Interview/Ram Sewak Sharma, director-general, UIDAI
Aadhaar establishes identity, not entitlements
Has achieving the target of issuing 200 million ID cards by March become the priority of the UIDAI, rather than collecting information to help streamline social sector programmes?
The UIDAI's priority is to provide a unique number to every resident in the country. While enrolment into the system is important, the application and usage of Aadhaar is equally important. The UIDAI is focused on achieving its objectives as mandated by the government. Aadhaar can have a transformational impact on public service delivery, as evidenced in the pilot projects.

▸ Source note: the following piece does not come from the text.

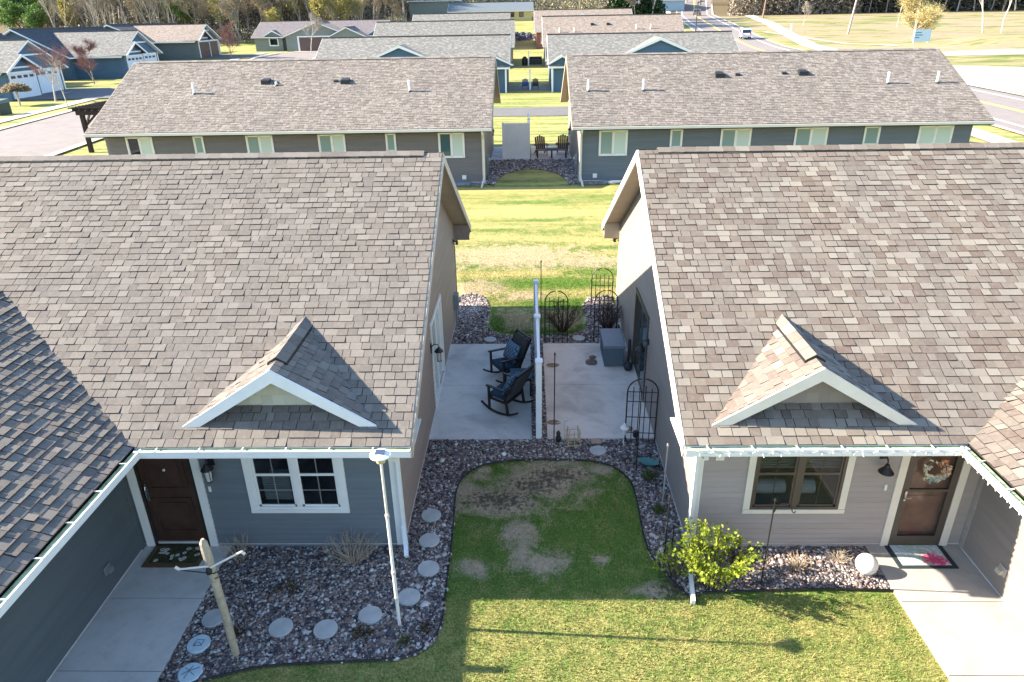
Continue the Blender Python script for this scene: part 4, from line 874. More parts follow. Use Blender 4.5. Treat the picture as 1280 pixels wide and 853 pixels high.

The home ministry says Aadhaar data is irrelevant as compared to the smart cards based on the National Population Register data that it is rolling out.
The Aadhaar project is a development initiative by the Planning Commission. Unique numbers are a robust proof of identification based on biometrics and can serve as the basic guaranteed platform over which various other programmes can be built.
Do you think Aadhaar data could be merged with the NPR exercise?
This matter will be brought before the cabinet committee on UID and will be resolved soon.
Based on the pilots done on the software in select districts, what were the glitches noticed in implementing the system?
A number of pilots to roll out Aadhaar-based authentication services are underway in Jharkhand, Mysore, Pune and Hyderabad. The pilot studies for Aadhaar-linked payment of MGNREGS [Mahatma Gandhi National Rural Employment Guarantee Scheme] workers in Jharkhand and the Aadhaar-linked LPG distribution in Mysore have shown promising results. We see Aadhaar as an enabler of access to services and benefits and making financial inclusion a reality for the marginalised sections.
The human interface, which the UID tries to eliminate, often determines the social dynamics of subsidy disbursal to the genuinely eligible. How does the UIDAI plan to address this contradiction?
Aadhaar establishes proof of identity, not entitlements. Aadhaar is not a panacea for all ills. But it can be a foundation for better delivery of services if utilised to its fullest potential.